Exercise:
Copy out the listing exactly.

--- start Data extract ---

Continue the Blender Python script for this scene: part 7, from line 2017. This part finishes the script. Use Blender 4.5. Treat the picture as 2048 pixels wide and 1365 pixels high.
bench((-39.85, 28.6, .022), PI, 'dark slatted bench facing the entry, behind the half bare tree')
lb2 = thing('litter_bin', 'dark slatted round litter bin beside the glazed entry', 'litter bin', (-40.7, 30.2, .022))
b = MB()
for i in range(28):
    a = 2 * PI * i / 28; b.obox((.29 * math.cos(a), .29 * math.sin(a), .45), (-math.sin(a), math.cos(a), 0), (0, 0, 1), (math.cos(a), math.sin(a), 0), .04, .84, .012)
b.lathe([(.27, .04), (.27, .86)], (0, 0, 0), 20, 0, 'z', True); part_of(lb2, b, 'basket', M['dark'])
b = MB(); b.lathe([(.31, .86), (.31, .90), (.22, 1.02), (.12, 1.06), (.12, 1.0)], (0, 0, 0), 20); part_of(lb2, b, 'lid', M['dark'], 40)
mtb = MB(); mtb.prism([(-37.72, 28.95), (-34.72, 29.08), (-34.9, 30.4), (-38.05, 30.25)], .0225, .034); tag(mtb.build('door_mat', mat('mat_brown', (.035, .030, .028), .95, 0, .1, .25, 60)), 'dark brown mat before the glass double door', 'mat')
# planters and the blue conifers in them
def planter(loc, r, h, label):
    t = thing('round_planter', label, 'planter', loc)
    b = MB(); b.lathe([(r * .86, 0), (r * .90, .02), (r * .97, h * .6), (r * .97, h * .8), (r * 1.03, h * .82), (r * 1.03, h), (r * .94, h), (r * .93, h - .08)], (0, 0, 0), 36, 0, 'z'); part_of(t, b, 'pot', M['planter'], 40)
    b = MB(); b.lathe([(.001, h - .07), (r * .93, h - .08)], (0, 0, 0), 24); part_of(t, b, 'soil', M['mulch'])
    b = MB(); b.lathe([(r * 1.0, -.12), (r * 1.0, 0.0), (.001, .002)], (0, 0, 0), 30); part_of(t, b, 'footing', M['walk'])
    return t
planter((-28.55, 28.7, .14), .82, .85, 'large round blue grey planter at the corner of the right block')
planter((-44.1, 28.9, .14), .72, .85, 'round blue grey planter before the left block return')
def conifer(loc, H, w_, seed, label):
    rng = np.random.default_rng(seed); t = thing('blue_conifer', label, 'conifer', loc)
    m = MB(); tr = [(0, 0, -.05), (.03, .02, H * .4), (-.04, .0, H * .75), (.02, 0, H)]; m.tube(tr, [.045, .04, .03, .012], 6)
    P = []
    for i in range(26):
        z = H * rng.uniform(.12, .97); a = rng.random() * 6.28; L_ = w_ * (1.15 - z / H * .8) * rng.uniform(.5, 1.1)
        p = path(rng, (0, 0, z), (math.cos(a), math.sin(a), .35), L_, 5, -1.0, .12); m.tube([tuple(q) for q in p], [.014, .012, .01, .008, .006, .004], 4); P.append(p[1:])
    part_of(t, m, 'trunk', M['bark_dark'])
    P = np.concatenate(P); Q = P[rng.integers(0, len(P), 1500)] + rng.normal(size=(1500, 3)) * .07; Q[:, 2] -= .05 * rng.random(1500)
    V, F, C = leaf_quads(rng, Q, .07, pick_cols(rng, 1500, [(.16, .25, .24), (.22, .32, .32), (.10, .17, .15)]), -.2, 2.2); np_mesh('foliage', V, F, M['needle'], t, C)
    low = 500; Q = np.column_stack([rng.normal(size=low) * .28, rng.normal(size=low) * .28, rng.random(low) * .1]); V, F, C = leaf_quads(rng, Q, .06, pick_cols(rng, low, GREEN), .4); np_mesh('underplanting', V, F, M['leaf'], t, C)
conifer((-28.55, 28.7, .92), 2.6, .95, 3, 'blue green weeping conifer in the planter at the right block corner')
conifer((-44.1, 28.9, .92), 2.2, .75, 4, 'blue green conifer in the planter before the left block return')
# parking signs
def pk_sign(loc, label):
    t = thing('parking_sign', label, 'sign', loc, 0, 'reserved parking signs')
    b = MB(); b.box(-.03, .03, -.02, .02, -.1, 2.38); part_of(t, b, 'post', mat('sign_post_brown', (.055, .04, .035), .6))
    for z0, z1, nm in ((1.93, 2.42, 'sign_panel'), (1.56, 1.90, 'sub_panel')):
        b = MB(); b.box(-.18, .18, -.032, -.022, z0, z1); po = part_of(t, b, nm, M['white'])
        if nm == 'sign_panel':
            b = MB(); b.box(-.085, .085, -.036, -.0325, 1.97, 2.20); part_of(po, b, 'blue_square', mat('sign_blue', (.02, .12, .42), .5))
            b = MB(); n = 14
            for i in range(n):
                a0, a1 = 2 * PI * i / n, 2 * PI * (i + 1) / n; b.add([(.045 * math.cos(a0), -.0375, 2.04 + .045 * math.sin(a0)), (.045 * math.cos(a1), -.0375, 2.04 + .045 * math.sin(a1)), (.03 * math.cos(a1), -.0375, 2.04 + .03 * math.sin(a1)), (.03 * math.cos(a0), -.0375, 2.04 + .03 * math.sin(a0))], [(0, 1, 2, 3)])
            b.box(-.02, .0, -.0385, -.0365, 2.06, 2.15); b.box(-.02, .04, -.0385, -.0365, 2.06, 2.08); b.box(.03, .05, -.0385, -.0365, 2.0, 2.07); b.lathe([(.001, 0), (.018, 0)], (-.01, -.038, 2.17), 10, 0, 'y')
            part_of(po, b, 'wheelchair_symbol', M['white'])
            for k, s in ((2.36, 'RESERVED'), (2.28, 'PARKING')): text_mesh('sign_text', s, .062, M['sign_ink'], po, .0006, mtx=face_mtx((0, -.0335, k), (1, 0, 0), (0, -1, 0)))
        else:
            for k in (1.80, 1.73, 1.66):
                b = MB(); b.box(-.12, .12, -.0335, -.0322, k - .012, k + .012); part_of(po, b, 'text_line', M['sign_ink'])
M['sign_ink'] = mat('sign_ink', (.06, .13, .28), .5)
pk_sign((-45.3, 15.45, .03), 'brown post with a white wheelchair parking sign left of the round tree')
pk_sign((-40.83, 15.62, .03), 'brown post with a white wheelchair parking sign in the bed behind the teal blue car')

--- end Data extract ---

Exercise answer:
Continue the Blender Python script for this scene: part 7, from line 2017. This part finishes the script. Use Blender 4.5. Treat the picture as 2048 pixels wide and 1365 pixels high.
bench((-39.85, 28.6, .022), PI, 'dark slatted bench facing the entry, behind the half bare tree')
lb2 = thing('litter_bin', 'dark slatted round litter bin beside the glazed entry', 'litter bin', (-40.7, 30.2, .022))
b = MB()
for i in range(28):
    a = 2 * PI * i / 28; b.obox((.29 * math.cos(a), .29 * math.sin(a), .45), (-math.sin(a), math.cos(a), 0), (0, 0, 1), (math.cos(a), math.sin(a), 0), .04, .84, .012)
b.lathe([(.27, .04), (.27, .86)], (0, 0, 0), 20, 0, 'z', True); part_of(lb2, b, 'basket', M['dark'])
b = MB(); b.lathe([(.31, .86), (.31, .90), (.22, 1.02), (.12, 1.06), (.12, 1.0)], (0, 0, 0), 20); part_of(lb2, b, 'lid', M['dark'], 40)
mtb = MB(); mtb.prism([(-37.72, 28.95), (-34.72, 29.08), (-34.9, 30.4), (-38.05, 30.25)], .0225, .034); tag(mtb.build('door_mat', mat('mat_brown', (.035, .030, .028), .95, 0, .1, .25, 60)), 'dark brown mat before the glass double door', 'mat')
# planters and the blue conifers in them
def planter(loc, r, h, label):
    t = thing('round_planter', label, 'planter', loc)
    b = MB(); b.lathe([(r * .86, 0), (r * .90, .02), (r * .97, h * .6), (r * .97, h * .8), (r * 1.03, h * .82), (r * 1.03, h), (r * .94, h), (r * .93, h - .08)], (0, 0, 0), 36, 0, 'z'); part_of(t, b, 'pot', M['planter'], 40)
    b = MB(); b.lathe([(.001, h - .07), (r * .93, h - .08)], (0, 0, 0), 24); part_of(t, b, 'soil', M['mulch'])
    b = MB(); b.lathe([(r * 1.0, -.12), (r * 1.0, 0.0), (.001, .002)], (0, 0, 0), 30); part_of(t, b, 'footing', M['walk'])
    return t
planter((-28.55, 28.7, .14), .82, .85, 'large round blue grey planter at the corner of the right block')
planter((-44.1, 28.9, .14), .72, .85, 'round blue grey planter before the left block return')
def conifer(loc, H, w_, seed, label):
    rng = np.random.default_rng(seed); t = thing('blue_conifer', label, 'conifer', loc)
    m = MB(); tr = [(0, 0, -.05), (.03, .02, H * .4), (-.04, .0, H * .75), (.02, 0, H)]; m.tube(tr, [.045, .04, .03, .012], 6)
    P = []
    for i in range(26):
        z = H * rng.uniform(.12, .97); a = rng.random() * 6.28; L_ = w_ * (1.15 - z / H * .8) * rng.uniform(.5, 1.1)
        p = path(rng, (0, 0, z), (math.cos(a), math.sin(a), .35), L_, 5, -1.0, .12); m.tube([tuple(q) for q in p], [.014, .012, .01, .008, .006, .004], 4); P.append(p[1:])
    part_of(t, m, 'trunk', M['bark_dark'])
    P = np.concatenate(P); Q = P[rng.integers(0, len(P), 1500)] + rng.normal(size=(1500, 3)) * .07; Q[:, 2] -= .05 * rng.random(1500)
    V, F, C = leaf_quads(rng, Q, .07, pick_cols(rng, 1500, [(.16, .25, .24), (.22, .32, .32), (.10, .17, .15)]), -.2, 2.2); np_mesh('foliage', V, F, M['needle'], t, C)
    low = 500; Q = np.column_stack([rng.normal(size=low) * .28, rng.normal(size=low) * .28, rng.random(low) * .1]); V, F, C = leaf_quads(rng, Q, .06, pick_cols(rng, low, GREEN), .4); np_mesh('underplanting', V, F, M['leaf'], t, C)
conifer((-28.55, 28.7, .92), 2.6, .95, 3, 'blue green weeping conifer in the planter at the right block corner')
conifer((-44.1, 28.9, .92), 2.2, .75, 4, 'blue green conifer in the planter before the left block return')
# parking signs
def pk_sign(loc, label):
    t = thing('parking_sign', label, 'sign', loc, 0, 'reserved parking signs')
    b = MB(); b.box(-.03, .03, -.02, .02, -.1, 2.38); part_of(t, b, 'post', mat('sign_post_brown', (.055, .04, .035), .6))
    for z0, z1, nm in ((1.93, 2.42, 'sign_panel'), (1.56, 1.90, 'sub_panel')):
        b = MB(); b.box(-.18, .18, -.032, -.022, z0, z1); po = part_of(t, b, nm, M['white'])
        if nm == 'sign_panel':
            b = MB(); b.box(-.085, .085, -.036, -.0325, 1.97, 2.20); part_of(po, b, 'blue_square', mat('sign_blue', (.02, .12, .42), .5))
            b = MB(); n = 14
            for i in range(n):
                a0, a1 = 2 * PI * i / n, 2 * PI * (i + 1) / n; b.add([(.045 * math.cos(a0), -.0375, 2.04 + .045 * math.sin(a0)), (.045 * math.cos(a1), -.0375, 2.04 + .045 * math.sin(a1)), (.03 * math.cos(a1), -.0375, 2.04 + .03 * math.sin(a1)), (.03 * math.cos(a0), -.0375, 2.04 + .03 * math.sin(a0))], [(0, 1, 2, 3)])
            b.box(-.02, .0, -.0385, -.0365, 2.06, 2.15); b.box(-.02, .04, -.0385, -.0365, 2.06, 2.08); b.box(.03, .05, -.0385, -.0365, 2.0, 2.07); b.lathe([(.001, 0), (.018, 0)], (-.01, -.038, 2.17), 10, 0, 'y')
            part_of(po, b, 'wheelchair_symbol', M['white'])
            for k, s in ((2.36, 'RESERVED'), (2.28, 'PARKING')): text_mesh('sign_text', s, .062, M['sign_ink'], po, .0006, mtx=face_mtx((0, -.0335, k), (1, 0, 0), (0, -1, 0)))
        else:
            for k in (1.80, 1.73, 1.66):
                b = MB(); b.box(-.12, .12, -.0335, -.0322, k - .012, k + .012); part_of(po, b, 'text_line', M['sign_ink'])
M['sign_ink'] = mat('sign_ink', (.06, .13, .28), .5)
pk_sign((-45.3, 15.45, .03), 'brown post with a white wheelchair parking sign left of the round tree')
pk_sign((-40.83, 15.62, .03), 'brown post with a white wheelchair parking sign in the bed behind the teal blue car')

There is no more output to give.